Um dos episódios mais violento da história humana, sendo a mulher a vítima preferencial, tenha sido a Inquisição ("Misericórdia e Justiça"). Por que não chamá-las de bruxas, o que as desumanizaria progressivamente? E assim surgiu o primeiro marketing de uma política aniquiladora. Mulheres que receitavam e preparavam chás, ou as que traziam sinais no corpo indicando um coito com o íncubo, elas mesmas, terminaram queimando no fogo virtuoso dos que miravam o céu para as suas almas. Sessões de tortura, de fazer corar os tiranos mais perversos já conhecidos, eram praticadas com gosto e prazer, numa demonstração da capacidade humana de fazer o mal em nome do “bem”.

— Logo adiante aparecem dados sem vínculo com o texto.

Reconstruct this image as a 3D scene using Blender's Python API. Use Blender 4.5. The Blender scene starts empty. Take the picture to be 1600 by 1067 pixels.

A palavra feminicídio, o assassinato de uma mulher por ser mulher, não está no Houaiss. Trata-se, pois, de um neologismo, sofisticado até, mas que identifica uma velha e primitiva prática da nossa espécie, repetida desde os tempos da caverna (e ainda não havia Platão) pelos mais fracos e estúpidos bípedes implumes.
Triste é saber que ainda haveremos de inventar novos vocábulos para nomear os males que sempre haveremos de praticar contra quem nos parecer mais frágil e indefeso. Afinal, "a covardia é a mãe da crueldade" (Michel de Montaigne).